Article 19 requires telecommunications operators and Internet service providers to prevent transmission of information containing terrorist or extremist contents. (Id.) Organizations and individuals are responsible for reporting to the public security organs if they uncover any materials advocating extremism. (Id. art. 28.)

Wherever “necessary for anti-terrorism intelligence information work,” the public security organs, national security organs, and military organs may “employ technological means of reconnaissance,” which generally includes wiretapping, “after going through strict approval procedures.” Materials obtained by such means may be used in the investigation, prosecution, and trial of the crimes of terrorist activities or extremism. (Id. art. 45.)

The Anti-Terrorism Law authorizes public security organs to impose a ten-to-fifteen-day detention and a fine of up to RMB10,000 (about US$1,500) on the following extremism-related activities not serious enough to constitute a criminal offense:

  • advocating terrorism or extremism or inciting others to carry out terrorist or extremist activities;
  • producing, disseminating, or illegally possessing materials that advocate terrorism or extremism;
  • compelling others to wear clothes or symbols that advocate terrorism or extremism in public places; and
  • providing information, funds, supplies, labor, technology, venues, or other support, assistance, or facilitation for advocating terrorism or extremism or carrying out terrorist or extremist activities. (Id. art. 80.)

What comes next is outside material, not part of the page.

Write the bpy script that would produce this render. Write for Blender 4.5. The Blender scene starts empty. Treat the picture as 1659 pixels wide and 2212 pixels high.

Detention of five to fifteen days and a fine of up to RMB10,000 may be imposed on “activities carried out using extremism” that are not serious enough to constitute a criminal offense, such as:

  • forcing others to participate in religious activities or provide assets or labor services to religious activities venues or personnel;
  • intentionally damaging ID cards, household registers, or RMB notes, or inciting or coercing others to do so;
  • inciting or coercing others to replace marriage or divorce registration with religious ceremonies; and
  • inciting or coercing minors not to receive compulsory education. (Id. art. 81.)